A recent editorial in The Economist (In Retreat, January 28) took a wistful view of this development. “The golden age of global firms has also been a golden age for consumer choice and efficiency. Its demise may make the world seem fairer. But the retreat of the multinational cannot bring back all the jobs that the likes of Mr. Trump promise. And it will mean rising prices, diminishing competition and slowing innovation. In time, millions of small firms trading across borders could replace big firms as transmitters of ideas and capital. But their weight is tiny.”

3. Changing climate. The United Nations High Commissioner for Refugees (UNHCR) estimates that climate change refugees – people dislocated by weather and climate-related events – will number between 250 and 1,000 million people over the next 50 years. And the Indian government estimates that 330 million of its citizens were affected by drought in 2016 alone. Transient populations bring societal and geopolitical risks that destabilize governments and undermine business growth.

4. Environmental hazards. Around the world, governments and industries appear resolved to fight the risks of human industrial activity. But the benefits are far from certain. The international aviation industry has agreed that there will be no net growth in emissions after 2020. And significantly, the Financial Stability Board (FSB) began an industry-led process to develop norms for reflecting climate-related performance into the mainstream financial reporting. For the first time, investors could have a comparable and consistent metric for deciding how to allocate capital – if the FSB’s recommendations are formally adopted.

5. Technological disruption. Gut NAFTA! Deep-six the TPP! Popular hype. But I bet you didn’t hear this anecdote during the presidential debates: economists estimate that between 1997 and 2007, 86% of US manufacturing job losses resulted from technological innovations, not from trade. And regardless what the current administration says, those jobs are not returning. Technology and collaboration are driving the 4th Industrial Revolution, and nationalist fervor to restrict travel and immigration around the world threatens both.

6. Diminished appetite for regulatory governance. Contrary to some political bloviation, governmental regulation has been essential to American prosperity – not a hindrance. But the current animosity toward government “red tape” casts all regulation in a bad light. This myopia is especially problematic with technologies such as AI, IoT, robotics, and biotech, where innovation has rapidly outpaced governance. With revenue and profits at stake, don’t look for industry self-regulation to spare people and institutions from exploitation and abuse.

These trends and their downstream risks highlight perceived weaknesses in social protection systems. People want to know: Are we safe? Can we improve our standard of living? Are opportunities to receive an education and to sustain good health equitably shared in society? And global citizens are reacting by loudly demanding that their governments protect them from uncertainty and tumult. Leaders who appear weak and feckless will be shoved from power.
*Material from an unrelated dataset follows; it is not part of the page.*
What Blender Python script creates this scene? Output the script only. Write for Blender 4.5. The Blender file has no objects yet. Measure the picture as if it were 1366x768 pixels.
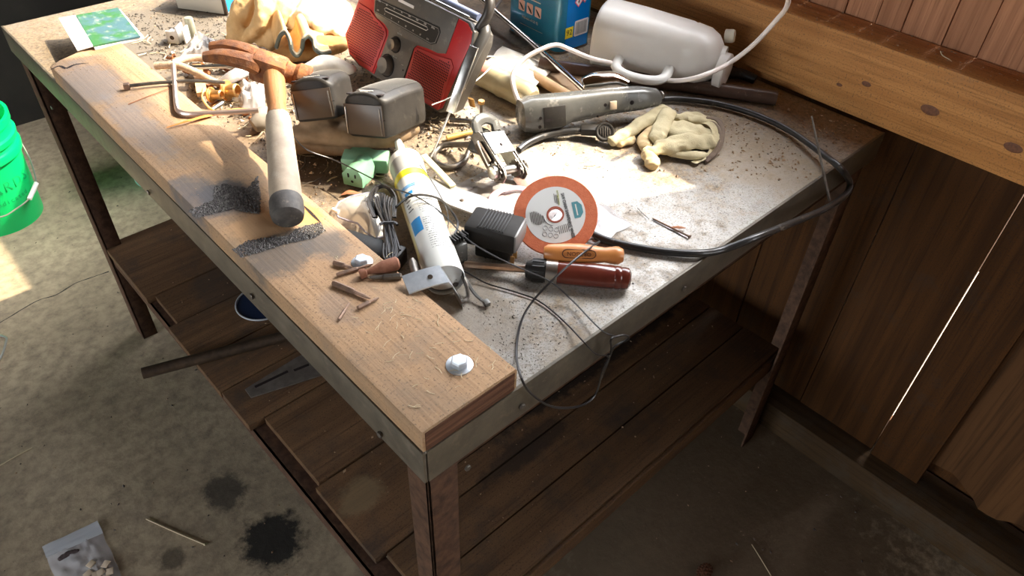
import bpy, bmesh, math, random
from mathutils import Vector, Matrix, noise
random.seed(7)
C = bpy.context.scene
col = C.collection
R_ = math.radians

# ------------------------------------------------------------------ camera
TOP = 0.896            # bench top height
TP = TOP + 0.038       # top of the edge plank
CAM = Vector((-0.269, -0.398, 1.567))
RM = Matrix(((0.73204, -0.43684, 0.52242), (-0.68000, -0.50629, 0.53035), (0.03282, -0.74362, -0.66780)))  # columns right, down, forward
F = 987.6
cd = bpy.data.cameras.new('camera'); cam = bpy.data.objects.new('camera', cd); col.objects.link(cam)
cd.sensor_width = 36; cd.lens = F / 1366 * 36; cd.clip_start = 0.02; cd.clip_end = 100
cr, cdn, cf = RM.col[0], RM.col[1], RM.col[2]
m3 = Matrix((cr, -cdn, -cf)).transposed()
cam.matrix_world = Matrix.Translation(CAM) @ m3.to_4x4()
C.camera = cam

# ------------------------------------------------------------------ world, sun, exposure
w = bpy.data.worlds.new('world'); C.world = w; w.use_nodes = True
wn = w.node_tree.nodes; bg = wn['Background']
sky = wn.new('ShaderNodeTexSky'); sky.sky_type = 'NISHITA'; sky.sun_disc = False
sky.sun_elevation = R_(48); sky.sun_rotation = R_(110); sky.air_density = 1.2; sky.dust_density = 2.0
hs = wn.new('ShaderNodeHueSaturation'); hs.inputs['Saturation'].default_value = .2
w.node_tree.links.new(sky.outputs[0], hs.inputs['Color']); w.node_tree.links.new(hs.outputs[0], bg.inputs[0]); bg.inputs[1].default_value = 1.5
SUN = Vector((-1.0, 0.44, -1.1)).normalized()
sl = bpy.data.lights.new('sun', 'SUN'); sl.energy = 7.5; sl.angle = R_(0.6); sl.color = (1.0, 0.84, 0.60)
so = bpy.data.objects.new('sun', sl); col.objects.link(so); so.rotation_euler = SUN.to_track_quat('-Z', 'Y').to_euler()
so.location = (4, -1, 5)
def portal(name, loc, direction, sx, sy):
    l = bpy.data.lights.new(name, 'AREA'); l.shape = 'RECTANGLE'; l.size = sx; l.size_y = sy
    l.cycles.is_portal = True
    o = bpy.data.objects.new(name, l); col.objects.link(o); o.location = loc
    o.rotation_euler = Vector(direction).to_track_quat('-Z', 'Y').to_euler()
C.view_settings.view_transform = 'Standard'; C.view_settings.look = 'None'
C.view_settings.gamma = 1; C.view_settings.use_curve_mapping = False
C.view_settings.exposure = 0.74

# ------------------------------------------------------------------ helpers
def ray(u, v):
    return RM @ Vector(((u - 683) / F, (v - 384) / F, 1.0))
def at(u, v, z=None, x=None, y=None):
    """the point of the real surface z=, x= or y= that the photo shows at pixel u, v"""
    r = ray(u, v)
    t = (z - CAM.z) / r.z if z is not None else ((x - CAM.x) / r.x if x is not None else (y - CAM.y) / r.y)
    return CAM + t * r
def frame(a, b, up=Vector((0, 0, 1))):
    """matrix with origin a, local x towards b, local z as near to up as can be"""
    x = (b - a).normalized(); y = up.cross(x).normalized(); z = x.cross(y)
    m = Matrix((x, y, z)).transposed().to_4x4(); m.translation = a
    return m
def axes(o, x, y, z):
    m = Matrix((Vector(x).normalized(), Vector(y).normalized(), Vector(z).normalized())).transposed().to_4x4(); m.translation = o
    return m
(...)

Global risk permeates every market and every industry. It affects monetary policy, and the cost and availability of capital. Around the world, the cost of risk will impact financial outcomes, regardless a company’s size, age, location, or product. The WEF risk taxonomy reveals that global risks are complex, interdependent, fueled by some trends, and accelerated by others. On the macro-level, governments must mitigate risks through international collaboration, and by resisting calls for economic isolationism. And on the micro-level, companies, like Boron Specialties of Ambridge, Pennsylvania, will discover that managing global risk begins right here, at home.